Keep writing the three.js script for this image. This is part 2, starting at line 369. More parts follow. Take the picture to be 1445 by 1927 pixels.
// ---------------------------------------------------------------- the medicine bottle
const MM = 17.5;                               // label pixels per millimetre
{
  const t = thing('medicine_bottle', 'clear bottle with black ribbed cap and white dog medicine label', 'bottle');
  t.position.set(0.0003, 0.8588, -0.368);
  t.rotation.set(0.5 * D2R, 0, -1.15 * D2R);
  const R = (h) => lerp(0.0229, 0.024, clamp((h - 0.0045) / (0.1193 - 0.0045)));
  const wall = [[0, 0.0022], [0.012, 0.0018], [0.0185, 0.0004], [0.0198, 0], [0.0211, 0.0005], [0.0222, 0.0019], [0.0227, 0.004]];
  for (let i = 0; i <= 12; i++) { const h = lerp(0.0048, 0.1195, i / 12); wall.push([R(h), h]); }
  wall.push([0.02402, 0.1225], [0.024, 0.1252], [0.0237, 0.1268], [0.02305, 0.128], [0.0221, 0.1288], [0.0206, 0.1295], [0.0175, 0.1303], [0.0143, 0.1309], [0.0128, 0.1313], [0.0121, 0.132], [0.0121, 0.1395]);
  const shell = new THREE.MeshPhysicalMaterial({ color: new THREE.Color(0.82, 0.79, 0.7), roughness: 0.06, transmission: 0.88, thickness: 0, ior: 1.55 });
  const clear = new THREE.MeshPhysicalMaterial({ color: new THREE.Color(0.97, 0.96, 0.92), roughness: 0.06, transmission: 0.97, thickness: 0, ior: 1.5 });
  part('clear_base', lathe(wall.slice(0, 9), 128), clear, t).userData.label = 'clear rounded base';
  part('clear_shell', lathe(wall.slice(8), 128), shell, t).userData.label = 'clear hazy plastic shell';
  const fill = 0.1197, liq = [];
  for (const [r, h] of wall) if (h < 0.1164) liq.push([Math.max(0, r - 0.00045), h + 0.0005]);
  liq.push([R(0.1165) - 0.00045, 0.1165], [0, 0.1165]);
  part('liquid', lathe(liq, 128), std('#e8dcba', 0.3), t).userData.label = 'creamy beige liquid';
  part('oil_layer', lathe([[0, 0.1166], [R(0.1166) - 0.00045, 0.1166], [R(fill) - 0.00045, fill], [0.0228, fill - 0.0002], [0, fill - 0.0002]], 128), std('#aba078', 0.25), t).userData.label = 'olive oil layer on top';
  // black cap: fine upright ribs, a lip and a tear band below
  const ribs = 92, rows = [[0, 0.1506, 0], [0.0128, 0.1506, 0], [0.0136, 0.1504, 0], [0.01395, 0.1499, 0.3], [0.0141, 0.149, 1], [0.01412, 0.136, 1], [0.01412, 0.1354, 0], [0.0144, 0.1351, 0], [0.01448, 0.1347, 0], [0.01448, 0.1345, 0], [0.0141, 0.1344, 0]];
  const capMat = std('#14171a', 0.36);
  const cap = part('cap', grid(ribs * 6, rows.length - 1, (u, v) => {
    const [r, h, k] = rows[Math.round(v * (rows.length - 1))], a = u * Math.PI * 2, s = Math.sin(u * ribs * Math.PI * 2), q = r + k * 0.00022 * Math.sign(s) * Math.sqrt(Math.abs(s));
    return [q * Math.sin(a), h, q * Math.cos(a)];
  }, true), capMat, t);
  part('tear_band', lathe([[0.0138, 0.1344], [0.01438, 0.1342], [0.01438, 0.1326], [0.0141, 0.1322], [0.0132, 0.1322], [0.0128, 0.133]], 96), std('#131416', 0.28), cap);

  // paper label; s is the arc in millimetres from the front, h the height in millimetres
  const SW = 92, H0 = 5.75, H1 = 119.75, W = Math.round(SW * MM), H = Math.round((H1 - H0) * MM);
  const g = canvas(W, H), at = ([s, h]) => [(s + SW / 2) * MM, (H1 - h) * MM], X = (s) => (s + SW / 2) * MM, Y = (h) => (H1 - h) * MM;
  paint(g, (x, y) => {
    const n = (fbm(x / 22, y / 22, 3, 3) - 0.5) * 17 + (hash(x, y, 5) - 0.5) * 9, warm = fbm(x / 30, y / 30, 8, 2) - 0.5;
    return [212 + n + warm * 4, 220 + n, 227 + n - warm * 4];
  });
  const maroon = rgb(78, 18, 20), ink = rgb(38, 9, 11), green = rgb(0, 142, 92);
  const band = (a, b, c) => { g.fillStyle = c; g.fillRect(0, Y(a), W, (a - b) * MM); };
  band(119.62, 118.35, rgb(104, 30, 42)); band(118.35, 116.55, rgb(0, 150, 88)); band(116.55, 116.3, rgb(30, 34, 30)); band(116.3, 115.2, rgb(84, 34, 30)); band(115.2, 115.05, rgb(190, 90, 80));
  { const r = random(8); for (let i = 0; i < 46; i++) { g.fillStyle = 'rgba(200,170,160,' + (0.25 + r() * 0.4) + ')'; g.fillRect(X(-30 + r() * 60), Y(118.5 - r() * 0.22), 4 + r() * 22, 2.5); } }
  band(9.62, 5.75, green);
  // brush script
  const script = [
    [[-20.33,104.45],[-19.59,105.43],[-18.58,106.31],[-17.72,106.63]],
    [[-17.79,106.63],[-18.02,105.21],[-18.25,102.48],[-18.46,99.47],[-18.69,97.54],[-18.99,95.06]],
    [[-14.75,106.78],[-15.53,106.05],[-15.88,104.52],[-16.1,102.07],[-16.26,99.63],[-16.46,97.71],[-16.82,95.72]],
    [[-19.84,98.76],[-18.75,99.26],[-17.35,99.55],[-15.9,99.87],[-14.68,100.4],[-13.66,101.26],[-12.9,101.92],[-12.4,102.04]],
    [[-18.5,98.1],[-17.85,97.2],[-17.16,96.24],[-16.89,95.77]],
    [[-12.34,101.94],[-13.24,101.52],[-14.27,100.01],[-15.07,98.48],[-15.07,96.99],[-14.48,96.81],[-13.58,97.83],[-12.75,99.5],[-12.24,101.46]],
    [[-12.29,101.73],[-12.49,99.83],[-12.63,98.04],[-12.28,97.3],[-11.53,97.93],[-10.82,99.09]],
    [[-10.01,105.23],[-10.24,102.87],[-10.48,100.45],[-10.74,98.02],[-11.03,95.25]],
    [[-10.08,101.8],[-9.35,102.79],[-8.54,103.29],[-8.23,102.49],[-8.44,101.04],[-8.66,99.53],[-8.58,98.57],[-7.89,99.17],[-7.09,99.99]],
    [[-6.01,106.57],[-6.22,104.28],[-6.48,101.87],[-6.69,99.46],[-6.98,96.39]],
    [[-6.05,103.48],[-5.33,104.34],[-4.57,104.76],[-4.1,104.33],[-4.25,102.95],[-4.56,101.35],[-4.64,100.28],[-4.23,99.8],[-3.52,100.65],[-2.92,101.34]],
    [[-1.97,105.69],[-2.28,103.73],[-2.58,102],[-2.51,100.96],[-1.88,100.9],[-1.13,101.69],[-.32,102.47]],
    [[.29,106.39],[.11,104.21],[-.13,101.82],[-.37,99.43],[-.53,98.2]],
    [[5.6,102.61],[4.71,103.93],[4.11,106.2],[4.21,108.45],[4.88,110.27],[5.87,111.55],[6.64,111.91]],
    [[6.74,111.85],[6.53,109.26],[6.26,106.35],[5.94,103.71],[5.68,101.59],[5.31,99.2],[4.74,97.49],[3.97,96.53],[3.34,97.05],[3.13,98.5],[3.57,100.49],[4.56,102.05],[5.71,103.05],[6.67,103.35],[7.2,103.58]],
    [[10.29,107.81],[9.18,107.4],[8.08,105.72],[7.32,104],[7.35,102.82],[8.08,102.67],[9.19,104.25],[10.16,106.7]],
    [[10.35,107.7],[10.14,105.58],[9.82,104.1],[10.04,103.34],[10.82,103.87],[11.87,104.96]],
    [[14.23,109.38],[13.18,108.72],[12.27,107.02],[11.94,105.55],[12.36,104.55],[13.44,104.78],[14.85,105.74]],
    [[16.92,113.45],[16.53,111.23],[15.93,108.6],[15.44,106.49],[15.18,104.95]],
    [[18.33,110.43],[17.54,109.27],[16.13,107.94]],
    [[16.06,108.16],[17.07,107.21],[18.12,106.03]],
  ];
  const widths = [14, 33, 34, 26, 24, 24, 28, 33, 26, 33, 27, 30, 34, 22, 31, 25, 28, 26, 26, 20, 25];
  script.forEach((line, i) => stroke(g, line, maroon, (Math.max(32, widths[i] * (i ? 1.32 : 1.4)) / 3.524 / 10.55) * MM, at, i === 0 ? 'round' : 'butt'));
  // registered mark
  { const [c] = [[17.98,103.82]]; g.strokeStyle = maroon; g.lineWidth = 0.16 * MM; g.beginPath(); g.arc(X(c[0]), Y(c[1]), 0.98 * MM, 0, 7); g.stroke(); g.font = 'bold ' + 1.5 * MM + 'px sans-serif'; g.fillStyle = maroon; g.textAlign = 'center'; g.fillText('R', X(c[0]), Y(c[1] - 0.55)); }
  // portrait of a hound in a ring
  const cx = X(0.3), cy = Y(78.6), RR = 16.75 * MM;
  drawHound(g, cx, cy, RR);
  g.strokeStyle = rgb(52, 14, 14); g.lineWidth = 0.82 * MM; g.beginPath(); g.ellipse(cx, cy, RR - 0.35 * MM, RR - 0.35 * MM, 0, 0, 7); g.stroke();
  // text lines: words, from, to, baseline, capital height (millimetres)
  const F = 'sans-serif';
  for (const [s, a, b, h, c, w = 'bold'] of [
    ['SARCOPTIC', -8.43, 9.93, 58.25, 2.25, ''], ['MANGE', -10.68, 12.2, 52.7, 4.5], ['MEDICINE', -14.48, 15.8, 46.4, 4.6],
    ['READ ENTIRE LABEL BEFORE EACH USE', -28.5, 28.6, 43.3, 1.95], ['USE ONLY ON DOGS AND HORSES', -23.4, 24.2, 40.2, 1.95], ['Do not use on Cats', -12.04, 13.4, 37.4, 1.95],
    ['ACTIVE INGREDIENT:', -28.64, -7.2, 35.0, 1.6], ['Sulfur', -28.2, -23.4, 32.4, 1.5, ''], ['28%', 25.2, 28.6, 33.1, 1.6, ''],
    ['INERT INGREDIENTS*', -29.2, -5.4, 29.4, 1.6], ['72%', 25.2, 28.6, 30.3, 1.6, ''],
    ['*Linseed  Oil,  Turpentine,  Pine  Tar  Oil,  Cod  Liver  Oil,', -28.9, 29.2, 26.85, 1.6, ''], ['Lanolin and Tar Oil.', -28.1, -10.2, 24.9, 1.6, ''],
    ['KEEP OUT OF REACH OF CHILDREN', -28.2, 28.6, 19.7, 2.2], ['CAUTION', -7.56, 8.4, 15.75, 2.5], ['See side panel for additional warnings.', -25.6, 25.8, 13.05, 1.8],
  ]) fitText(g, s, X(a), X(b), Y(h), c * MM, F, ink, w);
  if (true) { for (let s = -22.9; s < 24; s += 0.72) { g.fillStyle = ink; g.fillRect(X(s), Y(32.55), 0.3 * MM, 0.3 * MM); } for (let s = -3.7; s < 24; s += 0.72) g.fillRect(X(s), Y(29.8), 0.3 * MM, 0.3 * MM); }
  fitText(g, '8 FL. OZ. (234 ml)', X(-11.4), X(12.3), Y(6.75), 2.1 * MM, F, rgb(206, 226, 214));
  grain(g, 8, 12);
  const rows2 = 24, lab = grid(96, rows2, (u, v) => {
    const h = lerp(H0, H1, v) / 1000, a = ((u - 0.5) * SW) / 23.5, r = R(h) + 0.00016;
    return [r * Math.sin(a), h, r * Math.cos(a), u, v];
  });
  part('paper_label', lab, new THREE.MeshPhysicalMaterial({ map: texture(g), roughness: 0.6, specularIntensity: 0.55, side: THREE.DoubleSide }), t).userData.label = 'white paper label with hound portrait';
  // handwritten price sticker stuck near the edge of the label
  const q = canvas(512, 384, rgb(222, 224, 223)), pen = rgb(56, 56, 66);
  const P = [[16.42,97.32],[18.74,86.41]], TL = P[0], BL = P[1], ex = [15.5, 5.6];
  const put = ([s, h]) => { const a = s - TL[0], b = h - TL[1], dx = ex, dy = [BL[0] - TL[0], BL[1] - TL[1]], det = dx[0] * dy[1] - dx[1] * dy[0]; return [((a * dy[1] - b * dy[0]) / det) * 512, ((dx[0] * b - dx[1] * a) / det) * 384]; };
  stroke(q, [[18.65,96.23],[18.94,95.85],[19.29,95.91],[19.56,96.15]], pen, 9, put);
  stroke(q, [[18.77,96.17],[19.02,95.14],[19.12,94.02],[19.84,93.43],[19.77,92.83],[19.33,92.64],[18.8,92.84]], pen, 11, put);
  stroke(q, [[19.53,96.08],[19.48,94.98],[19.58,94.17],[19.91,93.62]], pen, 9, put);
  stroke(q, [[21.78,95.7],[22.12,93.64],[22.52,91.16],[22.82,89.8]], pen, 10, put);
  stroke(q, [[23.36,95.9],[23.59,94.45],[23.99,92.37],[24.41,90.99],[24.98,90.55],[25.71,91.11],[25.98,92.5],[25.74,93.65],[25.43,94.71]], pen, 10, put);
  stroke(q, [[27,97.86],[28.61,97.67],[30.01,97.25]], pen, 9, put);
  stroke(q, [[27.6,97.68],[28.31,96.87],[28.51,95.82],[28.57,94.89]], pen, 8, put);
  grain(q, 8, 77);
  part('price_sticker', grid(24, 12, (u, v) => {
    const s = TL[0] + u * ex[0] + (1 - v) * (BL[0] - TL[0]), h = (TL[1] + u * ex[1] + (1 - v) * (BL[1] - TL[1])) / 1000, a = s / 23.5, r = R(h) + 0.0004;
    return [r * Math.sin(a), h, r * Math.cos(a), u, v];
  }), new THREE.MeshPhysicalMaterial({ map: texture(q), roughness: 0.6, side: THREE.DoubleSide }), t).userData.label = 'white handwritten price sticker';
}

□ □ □

Exercise aim:
Copy out every line of the data that includes "pixels".

In response:
Keep writing the three.js script for this image. This is part 2, starting at line 369. More parts follow. Take the picture to be 1445 by 1927 pixels.
const MM = 17.5;                               // label pixels per millimetre